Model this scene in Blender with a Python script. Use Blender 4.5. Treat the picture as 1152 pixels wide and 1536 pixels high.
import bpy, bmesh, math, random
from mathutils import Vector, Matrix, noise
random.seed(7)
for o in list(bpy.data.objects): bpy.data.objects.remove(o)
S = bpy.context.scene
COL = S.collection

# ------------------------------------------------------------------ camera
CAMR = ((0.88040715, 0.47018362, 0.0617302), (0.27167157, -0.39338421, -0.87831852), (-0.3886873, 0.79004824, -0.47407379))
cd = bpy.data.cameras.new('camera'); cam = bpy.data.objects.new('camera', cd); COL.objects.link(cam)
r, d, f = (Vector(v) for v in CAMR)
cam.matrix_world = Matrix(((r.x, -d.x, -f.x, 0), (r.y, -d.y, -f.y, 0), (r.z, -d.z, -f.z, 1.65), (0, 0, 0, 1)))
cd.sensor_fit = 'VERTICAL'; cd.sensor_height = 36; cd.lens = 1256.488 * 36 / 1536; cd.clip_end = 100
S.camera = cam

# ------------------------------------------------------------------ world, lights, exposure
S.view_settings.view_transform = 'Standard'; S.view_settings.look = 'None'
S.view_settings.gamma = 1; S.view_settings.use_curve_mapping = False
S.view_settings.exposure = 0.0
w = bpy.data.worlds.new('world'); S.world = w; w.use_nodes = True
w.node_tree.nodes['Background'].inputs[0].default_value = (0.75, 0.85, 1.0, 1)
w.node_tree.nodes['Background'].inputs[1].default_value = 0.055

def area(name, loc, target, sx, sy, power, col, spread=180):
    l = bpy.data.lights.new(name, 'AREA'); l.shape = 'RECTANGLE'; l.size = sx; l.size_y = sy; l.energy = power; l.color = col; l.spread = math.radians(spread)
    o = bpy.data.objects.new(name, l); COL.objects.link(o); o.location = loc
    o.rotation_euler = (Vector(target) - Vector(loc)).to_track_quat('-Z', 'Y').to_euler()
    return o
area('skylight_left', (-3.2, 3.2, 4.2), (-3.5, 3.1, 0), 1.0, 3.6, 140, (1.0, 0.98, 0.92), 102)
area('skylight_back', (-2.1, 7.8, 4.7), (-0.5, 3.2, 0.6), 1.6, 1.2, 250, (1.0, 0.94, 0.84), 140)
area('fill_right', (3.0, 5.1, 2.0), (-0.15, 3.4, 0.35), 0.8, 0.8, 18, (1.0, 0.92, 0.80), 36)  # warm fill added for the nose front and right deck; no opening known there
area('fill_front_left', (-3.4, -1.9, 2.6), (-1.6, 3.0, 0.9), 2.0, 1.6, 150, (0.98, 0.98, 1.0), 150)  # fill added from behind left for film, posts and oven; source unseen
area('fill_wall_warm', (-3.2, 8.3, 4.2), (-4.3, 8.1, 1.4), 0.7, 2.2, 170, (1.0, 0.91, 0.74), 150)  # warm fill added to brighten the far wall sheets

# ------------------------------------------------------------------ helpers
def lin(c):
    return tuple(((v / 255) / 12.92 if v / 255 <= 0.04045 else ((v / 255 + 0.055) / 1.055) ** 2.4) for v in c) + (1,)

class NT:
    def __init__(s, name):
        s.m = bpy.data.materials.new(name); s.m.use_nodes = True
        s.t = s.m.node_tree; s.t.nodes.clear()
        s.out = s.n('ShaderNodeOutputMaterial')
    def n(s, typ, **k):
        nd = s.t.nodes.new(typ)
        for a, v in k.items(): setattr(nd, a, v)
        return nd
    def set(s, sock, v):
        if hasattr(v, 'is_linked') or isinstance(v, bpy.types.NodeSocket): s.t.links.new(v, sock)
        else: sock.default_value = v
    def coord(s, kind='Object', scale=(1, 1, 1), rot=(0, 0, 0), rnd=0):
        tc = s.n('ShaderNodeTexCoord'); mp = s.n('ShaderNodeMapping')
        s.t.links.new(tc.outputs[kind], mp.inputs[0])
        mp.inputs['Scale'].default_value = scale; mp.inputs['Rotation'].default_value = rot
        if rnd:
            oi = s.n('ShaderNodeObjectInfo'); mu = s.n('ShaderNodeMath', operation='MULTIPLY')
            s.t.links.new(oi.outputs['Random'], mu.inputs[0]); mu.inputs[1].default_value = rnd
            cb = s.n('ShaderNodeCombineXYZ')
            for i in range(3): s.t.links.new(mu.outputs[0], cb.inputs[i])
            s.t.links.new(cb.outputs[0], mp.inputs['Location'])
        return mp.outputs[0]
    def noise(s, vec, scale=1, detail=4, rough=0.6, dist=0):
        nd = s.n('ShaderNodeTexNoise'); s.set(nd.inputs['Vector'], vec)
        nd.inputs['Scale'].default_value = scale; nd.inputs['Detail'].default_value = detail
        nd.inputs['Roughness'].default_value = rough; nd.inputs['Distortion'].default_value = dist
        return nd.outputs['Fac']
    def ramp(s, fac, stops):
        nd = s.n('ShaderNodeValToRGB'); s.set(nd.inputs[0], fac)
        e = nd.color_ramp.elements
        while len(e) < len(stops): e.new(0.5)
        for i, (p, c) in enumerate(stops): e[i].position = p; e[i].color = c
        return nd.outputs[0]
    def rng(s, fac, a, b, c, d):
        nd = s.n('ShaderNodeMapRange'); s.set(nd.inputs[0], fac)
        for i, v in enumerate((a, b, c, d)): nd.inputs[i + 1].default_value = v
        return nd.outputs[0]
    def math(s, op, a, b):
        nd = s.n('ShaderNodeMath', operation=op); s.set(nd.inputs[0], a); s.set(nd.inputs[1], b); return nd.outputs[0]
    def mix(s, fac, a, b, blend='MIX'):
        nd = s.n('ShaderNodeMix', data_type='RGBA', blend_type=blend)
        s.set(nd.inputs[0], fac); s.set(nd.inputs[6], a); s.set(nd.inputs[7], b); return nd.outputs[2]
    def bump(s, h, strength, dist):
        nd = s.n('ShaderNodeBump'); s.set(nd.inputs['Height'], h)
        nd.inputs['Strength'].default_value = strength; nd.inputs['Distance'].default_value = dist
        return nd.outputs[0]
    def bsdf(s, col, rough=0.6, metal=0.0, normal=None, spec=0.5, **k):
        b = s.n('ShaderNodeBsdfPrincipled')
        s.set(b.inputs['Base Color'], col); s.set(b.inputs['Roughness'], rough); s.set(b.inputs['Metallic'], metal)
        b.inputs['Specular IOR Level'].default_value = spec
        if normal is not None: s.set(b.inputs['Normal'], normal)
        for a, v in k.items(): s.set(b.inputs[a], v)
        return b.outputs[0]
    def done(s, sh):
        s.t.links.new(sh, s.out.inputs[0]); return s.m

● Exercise
Take the lines above from the first through the one containing "S.camera = cam" and reproduce them exactly; include nothing else.

● Answer to the exercise
Model this scene in Blender with a Python script. Use Blender 4.5. Treat the picture as 1152 pixels wide and 1536 pixels high.
import bpy, bmesh, math, random
from mathutils import Vector, Matrix, noise
random.seed(7)
for o in list(bpy.data.objects): bpy.data.objects.remove(o)
S = bpy.context.scene
COL = S.collection

# ------------------------------------------------------------------ camera
CAMR = ((0.88040715, 0.47018362, 0.0617302), (0.27167157, -0.39338421, -0.87831852), (-0.3886873, 0.79004824, -0.47407379))
cd = bpy.data.cameras.new('camera'); cam = bpy.data.objects.new('camera', cd); COL.objects.link(cam)
r, d, f = (Vector(v) for v in CAMR)
cam.matrix_world = Matrix(((r.x, -d.x, -f.x, 0), (r.y, -d.y, -f.y, 0), (r.z, -d.z, -f.z, 1.65), (0, 0, 0, 1)))
cd.sensor_fit = 'VERTICAL'; cd.sensor_height = 36; cd.lens = 1256.488 * 36 / 1536; cd.clip_end = 100
S.camera = cam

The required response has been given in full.